This is inaccurate, I know people who lived in Regent. Every family in the TCHC houses in Regent had a right to return when the new units are finished.What you are probably referring to is their temporary housing while they were tearing down the old units and constructing the new condos. They had a lottery for which TCHC units theyd live in temporarily and some ended up having to move far away on temporary basis, but Im pretty sure almost all from the early phases are back.
Regent had a very nice deal all things considered.
Yes, the "right of return" policy, but i don't believe it worked as well as planned.

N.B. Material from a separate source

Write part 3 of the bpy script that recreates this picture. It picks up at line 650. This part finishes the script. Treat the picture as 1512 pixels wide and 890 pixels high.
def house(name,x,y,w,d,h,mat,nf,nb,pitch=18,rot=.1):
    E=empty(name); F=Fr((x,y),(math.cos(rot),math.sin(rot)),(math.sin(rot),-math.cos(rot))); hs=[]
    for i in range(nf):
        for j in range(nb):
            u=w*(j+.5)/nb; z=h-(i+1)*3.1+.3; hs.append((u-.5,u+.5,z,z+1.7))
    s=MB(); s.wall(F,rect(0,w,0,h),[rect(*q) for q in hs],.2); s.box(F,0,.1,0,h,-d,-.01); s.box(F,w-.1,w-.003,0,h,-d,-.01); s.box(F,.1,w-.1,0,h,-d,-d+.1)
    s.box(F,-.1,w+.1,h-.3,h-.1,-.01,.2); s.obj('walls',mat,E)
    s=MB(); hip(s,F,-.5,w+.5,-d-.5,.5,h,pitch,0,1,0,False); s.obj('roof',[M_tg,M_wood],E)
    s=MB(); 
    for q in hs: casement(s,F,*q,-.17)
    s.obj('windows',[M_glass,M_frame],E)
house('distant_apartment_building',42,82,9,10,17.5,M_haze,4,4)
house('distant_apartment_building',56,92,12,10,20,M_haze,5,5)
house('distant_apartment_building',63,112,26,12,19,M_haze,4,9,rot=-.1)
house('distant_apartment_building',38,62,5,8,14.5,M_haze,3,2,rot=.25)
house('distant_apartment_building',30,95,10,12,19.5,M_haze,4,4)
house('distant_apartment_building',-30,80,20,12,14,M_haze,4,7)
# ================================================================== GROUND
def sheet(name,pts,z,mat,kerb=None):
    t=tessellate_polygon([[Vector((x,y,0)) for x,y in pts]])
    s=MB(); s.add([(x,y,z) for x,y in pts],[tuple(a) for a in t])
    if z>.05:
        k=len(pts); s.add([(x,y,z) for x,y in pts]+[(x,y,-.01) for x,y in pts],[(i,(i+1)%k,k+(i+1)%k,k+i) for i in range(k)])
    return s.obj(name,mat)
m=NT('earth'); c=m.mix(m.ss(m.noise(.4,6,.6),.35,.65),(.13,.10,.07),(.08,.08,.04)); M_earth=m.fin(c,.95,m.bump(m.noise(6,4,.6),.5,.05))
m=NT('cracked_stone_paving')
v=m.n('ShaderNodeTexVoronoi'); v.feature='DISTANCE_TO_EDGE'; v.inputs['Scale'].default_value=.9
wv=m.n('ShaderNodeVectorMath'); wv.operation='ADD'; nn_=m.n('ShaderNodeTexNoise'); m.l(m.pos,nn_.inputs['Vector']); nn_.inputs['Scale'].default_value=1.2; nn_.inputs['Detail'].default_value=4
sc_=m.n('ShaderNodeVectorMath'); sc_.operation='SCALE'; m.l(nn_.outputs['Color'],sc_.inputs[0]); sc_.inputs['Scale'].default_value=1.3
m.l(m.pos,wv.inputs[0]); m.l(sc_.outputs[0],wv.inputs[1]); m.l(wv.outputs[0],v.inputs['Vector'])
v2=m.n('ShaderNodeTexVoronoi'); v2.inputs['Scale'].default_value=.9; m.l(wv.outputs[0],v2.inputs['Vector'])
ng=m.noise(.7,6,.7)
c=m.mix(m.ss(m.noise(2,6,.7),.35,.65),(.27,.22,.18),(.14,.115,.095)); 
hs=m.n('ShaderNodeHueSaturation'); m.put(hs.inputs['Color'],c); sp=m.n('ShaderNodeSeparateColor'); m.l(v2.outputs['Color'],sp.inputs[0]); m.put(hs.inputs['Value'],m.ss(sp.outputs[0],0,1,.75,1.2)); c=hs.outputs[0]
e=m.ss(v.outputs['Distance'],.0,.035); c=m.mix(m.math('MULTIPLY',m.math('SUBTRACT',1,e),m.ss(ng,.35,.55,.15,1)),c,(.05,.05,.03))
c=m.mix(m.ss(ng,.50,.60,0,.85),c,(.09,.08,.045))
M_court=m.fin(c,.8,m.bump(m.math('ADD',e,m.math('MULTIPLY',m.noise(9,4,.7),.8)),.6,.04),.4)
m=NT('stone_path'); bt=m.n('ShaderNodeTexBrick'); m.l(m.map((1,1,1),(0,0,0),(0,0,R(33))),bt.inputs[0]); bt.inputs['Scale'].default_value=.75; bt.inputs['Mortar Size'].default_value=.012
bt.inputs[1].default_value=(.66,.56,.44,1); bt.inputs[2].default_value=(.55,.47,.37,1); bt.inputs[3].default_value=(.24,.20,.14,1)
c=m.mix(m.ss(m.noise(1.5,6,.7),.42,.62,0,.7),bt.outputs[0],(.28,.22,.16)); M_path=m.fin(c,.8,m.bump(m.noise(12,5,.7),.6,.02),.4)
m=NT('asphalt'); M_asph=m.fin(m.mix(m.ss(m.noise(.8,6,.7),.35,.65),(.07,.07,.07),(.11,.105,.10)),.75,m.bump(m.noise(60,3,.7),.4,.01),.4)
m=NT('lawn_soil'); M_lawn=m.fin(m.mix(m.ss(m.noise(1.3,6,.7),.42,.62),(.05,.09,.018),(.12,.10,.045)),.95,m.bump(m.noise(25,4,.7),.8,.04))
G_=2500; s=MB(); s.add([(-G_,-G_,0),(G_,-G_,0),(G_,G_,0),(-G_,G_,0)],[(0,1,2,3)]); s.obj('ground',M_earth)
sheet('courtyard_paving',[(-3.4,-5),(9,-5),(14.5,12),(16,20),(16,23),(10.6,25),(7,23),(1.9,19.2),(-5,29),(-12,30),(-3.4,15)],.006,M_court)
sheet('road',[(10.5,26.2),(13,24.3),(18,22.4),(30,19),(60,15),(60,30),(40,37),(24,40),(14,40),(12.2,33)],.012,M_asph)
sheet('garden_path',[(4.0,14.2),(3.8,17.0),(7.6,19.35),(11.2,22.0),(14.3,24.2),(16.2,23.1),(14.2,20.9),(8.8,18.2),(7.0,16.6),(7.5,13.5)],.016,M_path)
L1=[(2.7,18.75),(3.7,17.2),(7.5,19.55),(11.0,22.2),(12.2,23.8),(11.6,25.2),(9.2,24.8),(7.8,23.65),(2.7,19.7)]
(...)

Even the temporary displacement (essentially forced upon the residents) was traumatic, especially for children, youth, and the elderly. Lot of kids and teens had to pack up and move to new neighbourhoods in the middle of the school year. Some people couldn't absorb a longer commute to/from their jobs and had to find new ones. Many times, residents had to wait long periods before being assigned to temporary housing, often in distant corners of the city. Friendships and support systems were severed. By the time the new buildings were built up and they could return, many had established themselves in their new neighbourhoods.
Also, many of the residents displaced during the early phases had to accept being relocated to condos OUTSIDE of regent park once they returned. Granted, those condos were still located near Regent Park, but the decision to treat them as new housing within the neighbourhood when they weren't was a pretty abrupt one and residents should have been consulted before it was made. There are a lot of things the residents of Regent Park should have had more say in.
All this is without mentioning the disruptive effects of the "revilization" on the feeling of community, community agencies, neighbourhood associations, etc within regent park.
Things could have ended up far worse (see: the various Clinton-era urban "revitalization" projects south of the border) if not for the huge surge in condo prices that subsidised the new social housing. I would be very surprised if the return rate exceeded 50%. the neighbourhood just feels completely different, and it isn't only because of all the new buildings.